AUC Participates in the Metropolitan Opera Live in HD Program
The American University in Cairo (AUC) has become the fourth institution in Egypt to participate in the Metropolitan Opera Live in HD program. A screening of L’Amour de Loin took place in AUC’s Malak Gabr Arts Theater last Saturday to the entire AUC community.While last Saturday’s screening of L’Amour de Loin is the third this season, it is the first that is open to the AUC community. For the 2016 - 2017 season, a total of 10 operas will be broadcast to participating theaters, including Tristan un Isolde, Romeo et Juliet and Don Giovanni, in addition to a scheduled screening for the public.

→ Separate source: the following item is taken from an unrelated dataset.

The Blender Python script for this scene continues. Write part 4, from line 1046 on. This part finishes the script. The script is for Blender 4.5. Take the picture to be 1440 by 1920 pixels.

Inaugurated in 2006 in the hopes of reaching new audiences, the Metropolitan Opera Live in HD transmits broadcasts from numerous operas each season to more than 2,000 theaters in 70 countries around the world. In Egypt, the program has been broadcast to the Technical University of Berlin in El Gouna, Bibliotheca Alexandrina, Cairo Opera House and the Malak Gabr Arts Theater at AUC.
A collaborative effort, the Met Live in HD project is co-organized by the Office of the Dean of the School of Humanities and Social Sciences and the Department of Arts, and sponsored by Mahmoud M. Abdallah, a member of the Board of Directors at the Metropolitan Opera.
Kaija Saariaho’s L’Amour de Loin tells a story of love from afar, anguish and passion. Significantly, this performance will also mark the first time in more than 100 years that the Metropolitan Opera will have presented an opera written by a female composer.
Chelsea Green, assistant professor of music in the Department of the Arts, delivered the introductory remarks for last Saturday’s screening at AUC. In her remarks, she discussed the historically proven connection between French troubadour culture and Arab Andalusian music culture, and how that historical connection is applied in this contemporary opera, L’Amour de Loin.
Emphasizing Abdallah's essential role in bringing the historic Metropolitan Opera to AUC’s campus, Nathaniel Bowditch, dean of the School of Humanities and Social Sciences, said, “Mr. Abdallah is an active and engaged lover of the opera. He has been extremely passionate, enthusiastic and dedicated to bringing the fine arts, especially the opera, to Egypt. He was instrumental in the Met live stream being produced in El Gouna and the Cairo Opera House, and now to AUC as well. He knows that AUC is one of the premier arts institutions in Egypt, so the Met should be here, too. President Ricciardone has also been extremely supportive of this effort.”
"In bringing the Metropolitan Opera live stream to AUC, I wanted to continue to share my passion for opera with the people of Egypt,” noted Abdallah. “Enhancing the fine arts in Egypt is a very important goal. This live stream allows the Metropolitan Opera to be viewed by a much larger audience, widening its accessibility. I am excited by the positive reaction to this new program on campus, and I look forward to continuing to share the opera with students, faculty, staff and the wider AUC community."
Bowditch also noted that the first two broadcasts at AUC have had an extremely positive reaction, and he looks forward to these larger screenings making opera an accessible art form for students, faculty and staff alike. “We want to show people how fun and interesting the opera is,” he explained. Moreover, “the live stream gives all these interesting camera angles, interviews with the cast and behind-the-scenes footage, so it is really a total access experience that makes the opera even more personal and immersive that it already is.”